Their approach is based on the Flow-TTS model, but instead of using it to generate synthetic speech of seen speakers, they adapted it to create new voices. Key contributions include adding the ability to sample new speakers, introducing voice conversion mode, and comparing it to TTS mode.
The architecture of the model consists of an invertible transformation based on normalizing flows. The design allows for lossless reconstruction of a mel-spectrogram from a representational space (z) given conditions (θ) such as speaker embedding. In text-to-speech mode, sampling z from the prior distribution and running the inverse transformation allows us to generate the mel-spectrogram given the conditions θ.

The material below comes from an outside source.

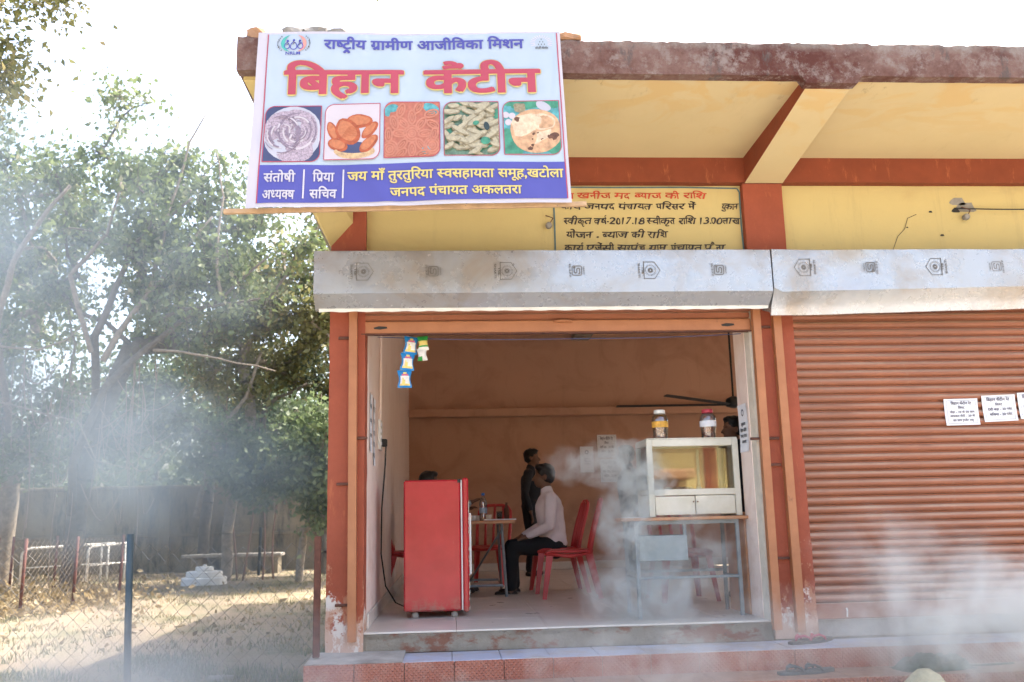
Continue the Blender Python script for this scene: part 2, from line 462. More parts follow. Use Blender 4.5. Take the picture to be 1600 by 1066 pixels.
def stroke(pts, w):
    vs = []; fs = []
    for (a, b), (c, d) in zip(pts[:-1], pts[1:]):
        L = math.hypot(c-a, d-b); nx, ny = -(d-b)/L*w/2, (c-a)/L*w/2; n = len(vs)
        vs += [(a+nx, b+ny), (c+nx, d+ny), (c-nx, d-ny), (a-nx, b-ny)]; fs.append((n, n+3, n+2, n+1))
    return vs, fs
def compose(text, fat=.012):
    V = []; F = []; x = 0; W = .055+2*fat; bold = .006
    e = max(0, fat-.006); dirs = [(0, 0)]
    if e > .03: dirs += [(e*.5*math.cos(t), e*.5*math.sin(t)) for t in np.arange(6)*math.pi/3]+[(e*math.cos(t), e*math.sin(t)) for t in np.arange(12)*math.pi/6]
    elif e > .002: dirs = [(e*sx, e*sy) for sx, sy in ((-1, -.6), (1, -.6), (-1, .6), (1, .6), (0, 1.1))]
    def put(vs, fs, dx, sc=1):
        for k, (p, q) in enumerate(dirs):
            p *= sc; q *= sc
            n = len(V); V.extend((a+dx+p, b+q, k) for a, b in vs); F.extend(tuple(n+i for i in f) for f in fs)
    i = 0; n = len(text)
    while i < n:
        ch = text[i]
        if ch not in CONS:
            vs, fs, a = glyph(ch, bold) if ch != ' ' else ([], [], .30)
            if ch in 'अआ' or ord(ch) < 0x900 or True: put(vs, fs, x)
            x += a; i += 1; continue
        cl = [ch]; i += 1
        while i+1 < n and text[i] == VIR and text[i+1] in CONS: cl.append(text[i+1]); i += 2
        mat = []; sg = []
        while i < n and (text[i] in MATRA or text[i] in SIGN):
            (mat if text[i] in MATRA else sg).append(text[i]); i += 1
        reph = len(cl) > 1 and cl[0] == RA
        if reph: cl = cl[1:]
        rakar = len(cl) > 1 and cl[-1] == RA
        if rakar: cl = cl[:-1]
        if 'ि' in mat:
            vs, fs, a = glyph('ि', bold); put(vs, fs, x); x += a; mat.remove('ि')
        for j, c in enumerate(cl):
            vs, fs, a = glyph(c, bold)
            base = [v[0] for v in vs if v[1] < .12] or [a]
            st = max(base)
            if j < len(cl)-1 and c != 'ट':
                cut = .70*a if c == 'क' else st-W*1.05
                v2, f2 = clip_x(vs, fs, cut); put(v2, f2, x); x += cut-.005
            else:
                put(vs, fs, x)
                if j == len(cl)-1 and rakar:
                    if c in 'टठडढ':
                        mx = a*.5; s = stroke([(mx-.15, -.27), (mx, -.08), (mx+.15, -.27)], W)
                    else: s = stroke([(st-W*.4, .22), (st-.31, .02)], W*1.1)
                    put(*s, x)
                xe = x; x += a
                ea = a; est = st
        for m in mat:
            vs, fs, a = glyph(m, bold); put(vs, fs, x, .55 if m in 'ेैुूृ' else 1); x += a
        for m in sg:
            vs, fs, a = glyph(m, bold); put(vs, fs, x, .55); x += a
        if reph:
            q = x-.10; put(*stroke([(q, .66), (q-.06, .78), (q-.01, .87), (q+.09, .86)], W*.8), 0)
    return V, F, x
def text_to(mb, text, fn, x0, x1, base, height, bold=.012, mi=0, shear=0, jit=0, grid=.6, ax=(0, -1, 0)):
    """lay text from x0 to x1 (metres on the sheet), headline height above base; fn(x, z) -> 3D"""
    V, F, adv = compose(text, bold)
    xs = [v[0] for v in V]; a, b = min(xs), max(xs)
    hl = .63 if any(ord(c) > 0x900 for c in text) else .7
    bm = bmesh.new(); bv = [bm.verts.new((p, q, k*.001)) for p, q, k in V]
    for f in F:
        if len(set(f)) > 2:
            try: bm.faces.new([bv[i] for i in f])
            except ValueError: pass
    k = a+grid
    while k < b:
        bmesh.ops.bisect_plane(bm, geom=bm.verts[:]+bm.edges[:]+bm.faces[:], plane_co=(k, 0, 0), plane_no=(1, 0, 0)); k += grid
    if grid < .5:
        k = -.2
        while k < 1:
            bmesh.ops.bisect_plane(bm, geom=bm.verts[:]+bm.edges[:]+bm.faces[:], plane_co=(0, k, 0), plane_no=(0, 1, 0)); k += grid
    bm.verts.index_update()
    vs = []
    for v in bm.verts:
        p, q = v.co.x, v.co.y/hl
        X = x0+(p-a)/(b-a)*(x1-x0)+shear*q*height
        if jit: X += jit*math.sin(p*5.1+q*2); q += jit*8*math.sin(p*3.3)
        p3 = fn(X, base+q*height); k3 = v.co.z*.25
        vs.append((p3[0]+ax[0]*k3, p3[1]+ax[1]*k3, p3[2]+ax[2]*k3))
    mb.add(vs, [tuple(v.index for v in f.verts) for f in bm.faces], mi); bm.free()
    return mb
def flatmesh(mb, name, mats, parent):
    """print: keep the winding facing the camera side, no normal recalculation"""
    me = bpy.data.meshes.new(name); me.from_pydata(mb.v, [], mb.f)
    for m in (mats if isinstance(mats, (list, tuple)) else [mats]): me.materials.append(m)
    if any(mb.mi): me.polygons.foreach_set('material_index', mb.mi)
    return link(name, me, parent)

# ------------------------------------------------------------------ ground
def build_ground():
    nx, ny = 90, 90
    xs = np.sign(np.linspace(-1, 1, nx))*np.abs(np.linspace(-1, 1, nx))**2.6*250
    ys = np.sign(np.linspace(-1, 1, ny))*np.abs(np.linspace(-1, 1, ny))**2.6*250+4
    mb = MB(); vs = []
    for y in ys:
        for x in xs:
            vs.append((x, y, -.45+.03*mnoise.noise(Vector((x*.4, y*.4, 0)))*(1 if abs(x) < 40 else 0)))
    mb.add(vs, [(j*nx+i, j*nx+i+1, (j+1)*nx+i+1, (j+1)*nx+i) for j in range(ny-1) for i in range(nx-1)])
    struct(mb.build('ground', M['ground'], smooth=True))
build_ground()
mb = MB(); mb.box((-40, -12, -.46), (60, -2.2, -.405)); struct(mb.build('lane', plain('bounce_lane_concrete', (.40, .37, .32), .9, 0, .15, 3)))  # unseen pale paving added to bounce sunlight onto the shop

# ------------------------------------------------------------------ the shop building
XL, XR, YB, ZC = -.81, 5.6, 9.2, 3.38           # outer left, outer right, back, ceiling
B = thing('shop_building', 'yellow painted row of shops with brown beams, deep canopy and one open shutter', 'building', (2.2, 0, -.45))
def bpart(name, mb, mat, smooth=False): return mb.build(name, mat, B, smooth)

# walls above the openings
w_ = MB()
w_.box((-.57, .03, 2.05), (2.13, .2, 3.05)); bpart('upper_wall', w_, M['yellow']); w_ = MB(); w_.box((2.42, .03, 2.05), (5.3, .2, 3.05))
bpart('upper_wall', w_, M['yellow'])
w_ = MB()
w_.box((XL+.004, .16, -.45), (-.60, YB, 3.28))
side = bpart('side_wall', w_, M['yellow'])
w_ = MB(); w_.box((-.602, .17, 0), (-.57, 6.6, 3.3)); bpart('inner_side_wall', w_, M['peach'])
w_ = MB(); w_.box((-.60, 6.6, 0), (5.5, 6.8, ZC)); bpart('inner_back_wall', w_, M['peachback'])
w_ = MB(); w_.box((5.3, .2, -.4), (5.5, 6.6, .9)); w_.box((5.3, .2, 2.3), (5.5, 6.6, ZC)); w_.box((5.3, .2, .9), (5.5, 2.4, 2.3)); w_.box((5.3, 5.6, .9), (5.5, 6.6, 2.3)); bpart('inner_right_wall', w_, M['peach'])  # right wall with an unseen window opening added to daylight the room
for y in np.arange(2.6, 5.6, .3): bpart('added_opening_bar', MB().box((5.38, y, .9), (5.40, y+.02, 2.3)), M['blackmetal'])
w_ = MB(); w_.box((-.565, 6.42, 2.09), (5.29, 6.6, 2.2), .008); bpart('ledge', w_, M['peachback'])
w_ = MB(); w_.box((-.55, .22, 2.3), (5.29, .26, 3.3)); bpart('inner_front_wall', w_, M['peach'])
w_ = MB(); w_.box((-.6, .2, ZC), (5.5, 6.8, ZC+.1)); bpart('ceiling', w_, M['peach'])
w_ = MB(); w_.box((1.75, 5.9, 3.18), (2.0, 6.598, ZC)); bpart('ceiling_beam', w_, M['concrete'])
# skirting
w_ = MB(); w_.box((-.569, .2, 0), (-.555, 6.59, .1), .004); bpart('skirting', w_, M['floor']); w_ = MB(); w_.box((-.55, 6.58, 0), (5.29, 6.598, .1), .004)
bpart('skirting', w_, M['floor'])
# columns
def column(x0, x1, top):
    mb = MB(); rings = []
    for z in np.linspace(-.12, top, 34):
        r = []
        for (x, y) in ((x0, -.03), ((x0+x1)/2, -.032), (x1, -.03), (x1, .16), (x0, .16)):
            e = .010 if z < .5 else .004
            d = wob((x, y, z), 9, e)
            r.append((x+d.x, y+d.y, z))
        rings.append(r)
    mb.loft(rings); return bpart('column', mb, M['red'])
column(-.81, -.57, 3.045); column(2.13, 2.42, 3.045)
# inner jamb reveals
w_ = MB(); w_.box((-.606, -.01, 0), (-.572, .17, 2.2)); bpart('jamb_edge', w_, M['cream']); w_ = MB(); w_.box((2.105, -.01, 0), (2.131, .1, 2.2)); bpart('jamb_edge', w_, M['cream'])
w_ = MB(); w_.box((2.10, .1, 0), (2.44, .34, 3.0)); bpart('jamb', w_, M['peach'])
# beam
mb = MB(); rings = []
for x in np.linspace(-.82, 5.4, 60):
    d = .006*mnoise.noise(Vector((x*3, 0, 5)))
    rings.append([(x, -.045, 3.05+d), (x, -.045, 3.255), (x, .2, 3.255), (x, .2, 3.05)])
mb.loft(rings); bpart('beam', mb, M['beam'])
# canopy soffit slab and fascia
mb = MB()
mb.extrude([(-1.15, 3.32), (-.02, 3.235), (.2, 3.235), (.2, 3.34), (-1.15, 3.40)], -1.19, 5.6); bpart('canopy_slab', mb, M['soffit'])
mb = MB(); rings = []
for x in np.linspace(-1.215, 5.7, 240):
    t = .016*mnoise.noise(Vector((x*5, 1, 0)))+.012*mnoise.noise(Vector((x*17, 1, 0)))+.008*mnoise.noise(Vector((x*41, 1, 0)))
    bl = .004*mnoise.noise(Vector((x*8, 4, 0)))
    fy = .005*mnoise.noise(Vector((x*6, 9, 0)))
    zt, zb = 3.512+t, 3.292+bl
    if 2.17 < x < 2.50: zb -= .045
    rings.append([(x, -1.2+fy, zb), (x, -1.205+fy, (zb+zt)/2), (x, -1.2+fy, zt-.012), (x, -1.185, zt), (x, -1.12, zt), (x, -1.12, zb)])
mb.loft(rings); bpart('fascia', mb, M['fascia'], 'auto')
mb = MB(); mb.extrude([(-1.12, 3.40), (-1.12, 3.50), (YB, 3.50), (YB, 3.40)], -1.20, 5.7); bpart('roof_slab', mb, M['concrete'])
mb = MB(); mb.box((-1.212, -1.12, 3.30), (-1.14, -.0, 3.41)); bpart('canopy_edge', mb, M['fascia'])
# cantilever bracket over the pier: yellow soffit face, brown flanks
def bracket(x0, x1, tipx0, tipx1, z_wall, z_tip, ytip=-1.12):
    mb = MB()
    a = [(x0, -.04, z_wall), (x1, -.04, z_wall), (x1, -.04, 3.3), (x0, -.04, 3.3)]
    b = [(tipx0, ytip, z_tip), (tipx1, ytip, z_tip), (tipx1, ytip, 3.34), (tipx0, ytip, 3.34)]
    mb.add(a+b, [(0, 1, 5, 4)], 0); mb.add(a+b, [(1, 2, 6, 5), (0, 4, 7, 3), (4, 5, 6, 7), (0, 3, 2, 1)], 1)
    return mb.build('bracket', [M['soffit'], M['beam']], B)
bracket(2.145, 2.425, 2.19, 2.47, 3.045, 3.245)
# corner bracket running out diagonally to the canopy corner (left)
mb = MB()
mb.add([(-.81, -.03, 2.58), (-.81, .15, 2.58), (-1.19, -1.12, 3.27), (-1.10, -1.12, 3.27), (-.66, -.03, 2.75),
        (-.81, -.03, 3.24), (-.81, .15, 3.24), (-1.19, -1.12, 3.33), (-1.10, -1.12, 3.33), (-.66, -.03, 3.24)],
       [(0, 2, 3, 4), (0, 1, 2), (0, 4, 9, 5), (2, 7, 8, 3), (3, 8, 9, 4), (1, 6, 7, 2), (5, 9, 8, 7, 6)])
mb.build('corner_bracket', M['yellow'], B)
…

To apply the model in voice conversion mode, we map the source mel-spectrogram to a latent representation z using as condition the source-speaker embedding. Then, the latent representation z is converted back to a mel-spectrogram using the speaker embedding of the target speaker. To generate speaker embeddings of new voices, we train a separate neural network that generates plausible speaker embeddings for a given regional English variant.
Extensive evaluations demonstrate that the proposed approach systematically obtains state-of-the-art performance in zero-shot speech synthesis and allows us to create voices distinct from those in the training set. In addition, the authors find that as the level of conditioning to the model is increased, voice conversion and TTS modes can be used interchangeably.